[Start Data extract]

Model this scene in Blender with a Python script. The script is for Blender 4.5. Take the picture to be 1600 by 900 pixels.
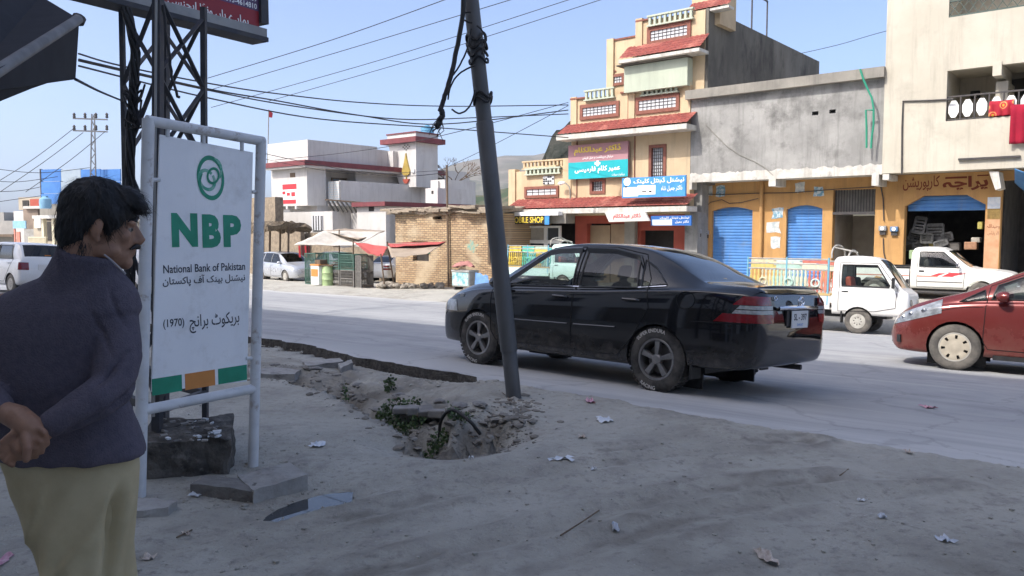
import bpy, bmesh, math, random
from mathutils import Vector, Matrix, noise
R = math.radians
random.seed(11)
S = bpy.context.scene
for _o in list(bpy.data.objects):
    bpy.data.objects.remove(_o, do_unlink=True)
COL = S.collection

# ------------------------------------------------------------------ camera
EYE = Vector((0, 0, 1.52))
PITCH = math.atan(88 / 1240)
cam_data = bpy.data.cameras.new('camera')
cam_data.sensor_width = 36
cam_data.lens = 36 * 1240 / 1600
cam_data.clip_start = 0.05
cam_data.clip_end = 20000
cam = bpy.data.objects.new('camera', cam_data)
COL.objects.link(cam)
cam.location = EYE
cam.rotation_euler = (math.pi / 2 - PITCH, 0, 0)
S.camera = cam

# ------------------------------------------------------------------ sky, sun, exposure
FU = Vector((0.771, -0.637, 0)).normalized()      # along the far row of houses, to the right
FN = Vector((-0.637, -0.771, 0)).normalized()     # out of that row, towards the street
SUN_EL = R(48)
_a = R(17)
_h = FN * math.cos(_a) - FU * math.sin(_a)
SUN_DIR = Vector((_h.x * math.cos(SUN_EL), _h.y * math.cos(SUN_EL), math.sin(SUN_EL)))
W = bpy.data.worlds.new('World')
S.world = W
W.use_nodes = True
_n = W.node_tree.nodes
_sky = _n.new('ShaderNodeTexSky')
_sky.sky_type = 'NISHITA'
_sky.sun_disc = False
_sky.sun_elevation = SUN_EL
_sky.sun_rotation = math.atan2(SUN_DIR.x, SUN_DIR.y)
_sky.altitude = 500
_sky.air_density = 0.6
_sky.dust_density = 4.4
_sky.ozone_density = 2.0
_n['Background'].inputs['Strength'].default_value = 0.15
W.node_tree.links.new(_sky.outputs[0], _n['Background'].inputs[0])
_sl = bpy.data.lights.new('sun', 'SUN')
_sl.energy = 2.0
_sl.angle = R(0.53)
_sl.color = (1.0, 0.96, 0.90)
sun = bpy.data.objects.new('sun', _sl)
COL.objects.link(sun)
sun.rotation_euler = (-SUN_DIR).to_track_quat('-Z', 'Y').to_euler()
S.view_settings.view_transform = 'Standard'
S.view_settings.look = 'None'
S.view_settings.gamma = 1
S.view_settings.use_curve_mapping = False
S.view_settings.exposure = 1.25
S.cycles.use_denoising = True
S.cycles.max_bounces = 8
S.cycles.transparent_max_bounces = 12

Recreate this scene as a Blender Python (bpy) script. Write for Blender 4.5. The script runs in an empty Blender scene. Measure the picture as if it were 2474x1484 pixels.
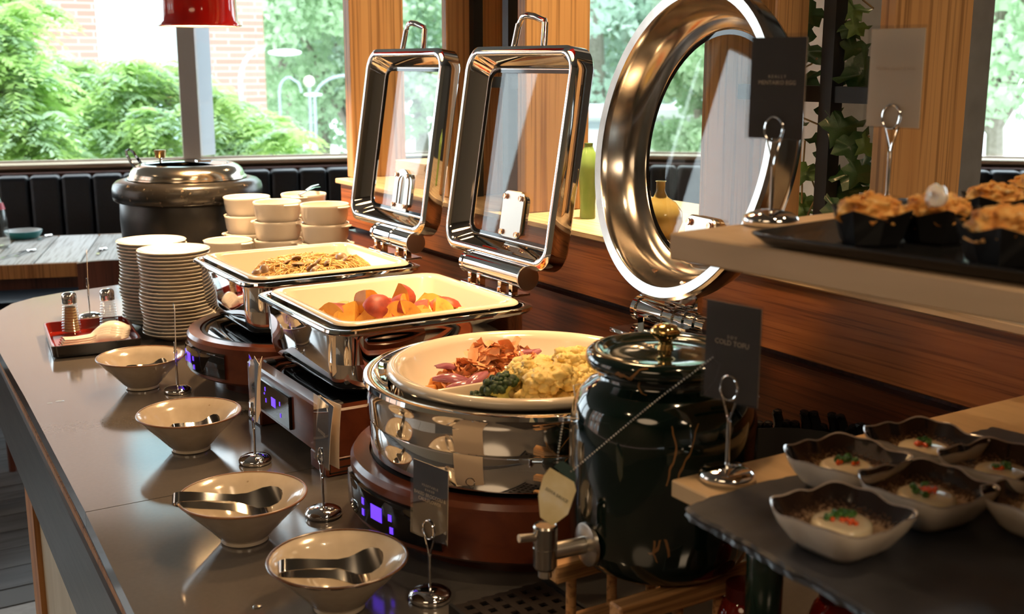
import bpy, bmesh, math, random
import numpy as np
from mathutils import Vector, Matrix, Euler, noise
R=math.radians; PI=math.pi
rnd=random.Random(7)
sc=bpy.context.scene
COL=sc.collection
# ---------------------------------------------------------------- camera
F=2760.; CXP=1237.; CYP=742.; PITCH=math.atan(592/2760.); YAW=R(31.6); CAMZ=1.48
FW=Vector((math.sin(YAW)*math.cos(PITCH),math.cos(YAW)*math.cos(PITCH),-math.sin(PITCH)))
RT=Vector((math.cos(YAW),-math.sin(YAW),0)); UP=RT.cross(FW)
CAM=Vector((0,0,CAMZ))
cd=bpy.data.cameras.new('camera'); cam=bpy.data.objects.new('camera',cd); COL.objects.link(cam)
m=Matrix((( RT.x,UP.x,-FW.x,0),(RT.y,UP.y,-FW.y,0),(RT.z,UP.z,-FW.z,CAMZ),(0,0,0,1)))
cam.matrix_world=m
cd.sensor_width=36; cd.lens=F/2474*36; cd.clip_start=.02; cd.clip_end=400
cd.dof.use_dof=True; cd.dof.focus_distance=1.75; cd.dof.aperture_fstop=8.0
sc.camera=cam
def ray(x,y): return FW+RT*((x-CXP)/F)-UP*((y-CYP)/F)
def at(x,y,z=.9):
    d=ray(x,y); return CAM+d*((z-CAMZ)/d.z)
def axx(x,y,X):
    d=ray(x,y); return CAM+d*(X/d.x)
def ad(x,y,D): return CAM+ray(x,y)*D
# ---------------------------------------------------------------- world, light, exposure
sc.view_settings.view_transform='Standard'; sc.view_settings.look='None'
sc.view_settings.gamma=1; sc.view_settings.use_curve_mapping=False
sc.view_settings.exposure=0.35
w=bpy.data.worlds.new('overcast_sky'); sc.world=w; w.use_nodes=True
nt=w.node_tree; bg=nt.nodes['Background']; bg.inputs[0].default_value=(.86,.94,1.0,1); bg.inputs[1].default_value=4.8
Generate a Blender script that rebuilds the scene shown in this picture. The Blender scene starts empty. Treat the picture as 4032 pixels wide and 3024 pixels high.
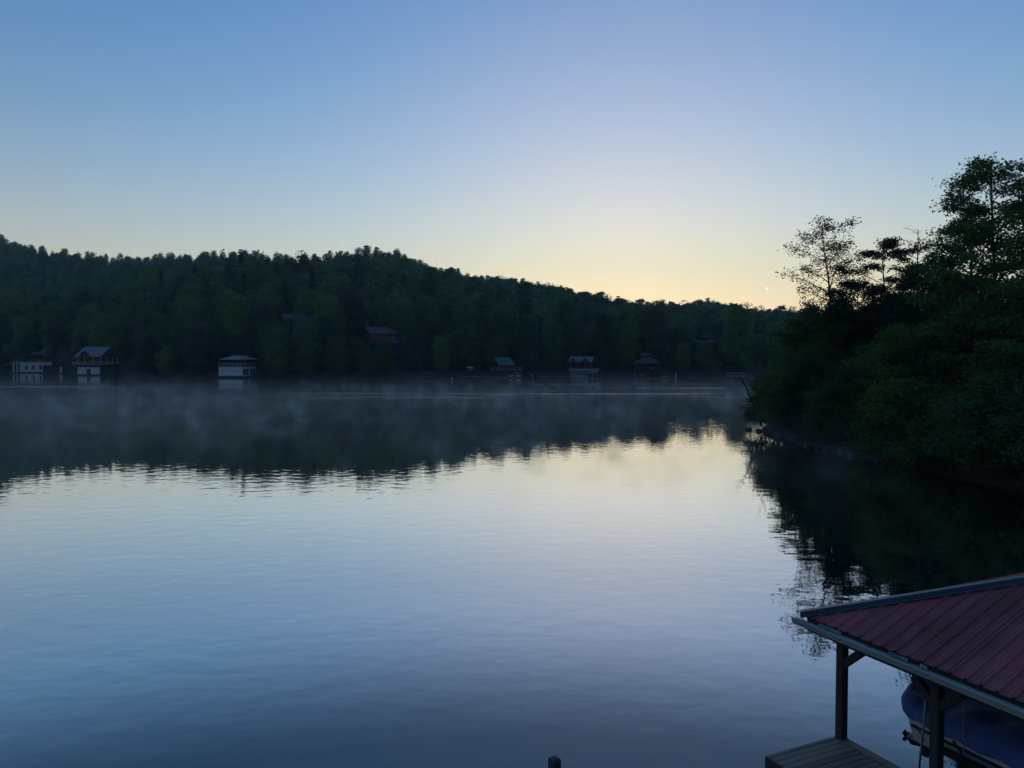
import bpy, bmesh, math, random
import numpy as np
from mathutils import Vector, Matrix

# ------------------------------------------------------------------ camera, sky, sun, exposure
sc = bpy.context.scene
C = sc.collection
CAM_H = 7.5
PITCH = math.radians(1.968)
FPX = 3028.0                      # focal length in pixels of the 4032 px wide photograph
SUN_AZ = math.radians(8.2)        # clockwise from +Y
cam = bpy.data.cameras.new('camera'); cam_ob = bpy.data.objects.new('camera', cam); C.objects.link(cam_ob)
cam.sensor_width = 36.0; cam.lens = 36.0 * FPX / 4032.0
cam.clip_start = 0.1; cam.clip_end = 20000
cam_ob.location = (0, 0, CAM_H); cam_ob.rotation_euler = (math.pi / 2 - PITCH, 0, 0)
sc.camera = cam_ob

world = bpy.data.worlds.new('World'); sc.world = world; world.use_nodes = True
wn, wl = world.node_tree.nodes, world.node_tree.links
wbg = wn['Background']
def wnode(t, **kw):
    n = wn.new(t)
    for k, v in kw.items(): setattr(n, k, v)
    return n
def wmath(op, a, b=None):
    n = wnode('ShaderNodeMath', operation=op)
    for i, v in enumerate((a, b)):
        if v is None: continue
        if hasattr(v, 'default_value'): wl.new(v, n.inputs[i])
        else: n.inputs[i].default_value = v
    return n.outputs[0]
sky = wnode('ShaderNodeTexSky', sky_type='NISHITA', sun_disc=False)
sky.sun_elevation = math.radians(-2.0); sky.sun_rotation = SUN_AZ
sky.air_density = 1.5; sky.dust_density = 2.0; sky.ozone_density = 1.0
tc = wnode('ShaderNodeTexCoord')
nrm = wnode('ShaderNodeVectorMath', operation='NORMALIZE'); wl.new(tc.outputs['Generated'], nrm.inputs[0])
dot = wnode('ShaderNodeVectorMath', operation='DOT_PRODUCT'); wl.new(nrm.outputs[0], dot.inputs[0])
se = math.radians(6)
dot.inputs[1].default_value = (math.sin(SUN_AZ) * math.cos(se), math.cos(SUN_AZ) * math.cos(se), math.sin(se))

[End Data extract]
[Start Data extract]

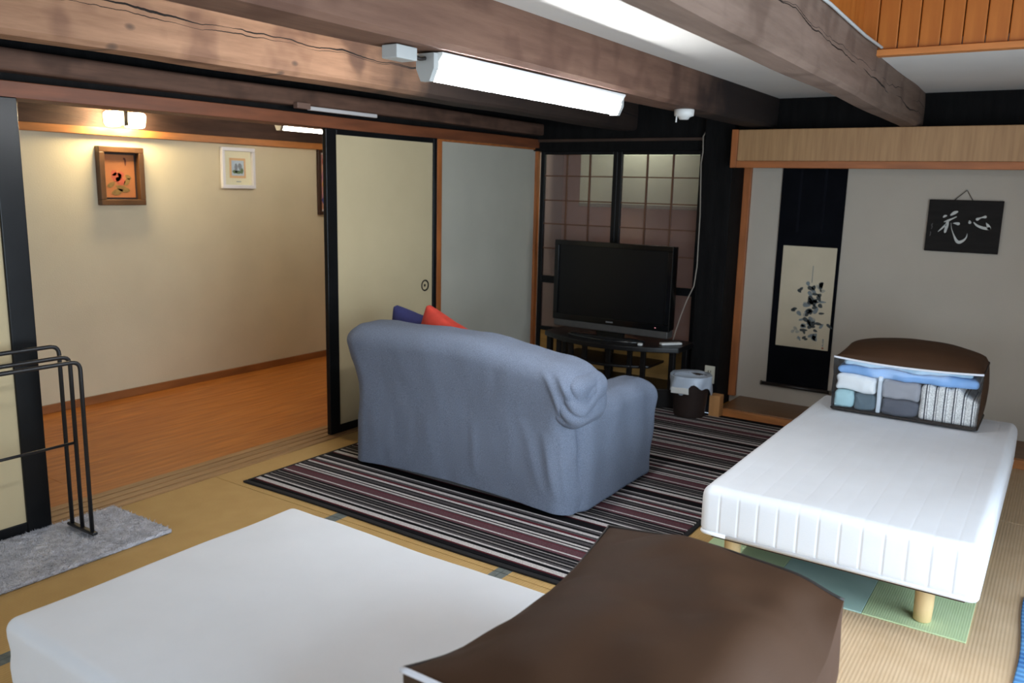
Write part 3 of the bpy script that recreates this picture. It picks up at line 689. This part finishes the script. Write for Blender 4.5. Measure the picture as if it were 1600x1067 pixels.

[End Data extract]

[Given problem]
Transcribe the lines between the one holding "Model this scene" and the one holding "COL = S.collection", inclusive, and leave out any pictures.

[Solution to the problem]
Model this scene in Blender with a Python script. The script is for Blender 4.5. Take the picture to be 1600 by 900 pixels.
import bpy, bmesh, math, random
from mathutils import Vector, Matrix, noise
R = math.radians
random.seed(11)
S = bpy.context.scene
for _o in list(bpy.data.objects):
    bpy.data.objects.remove(_o, do_unlink=True)
COL = S.collection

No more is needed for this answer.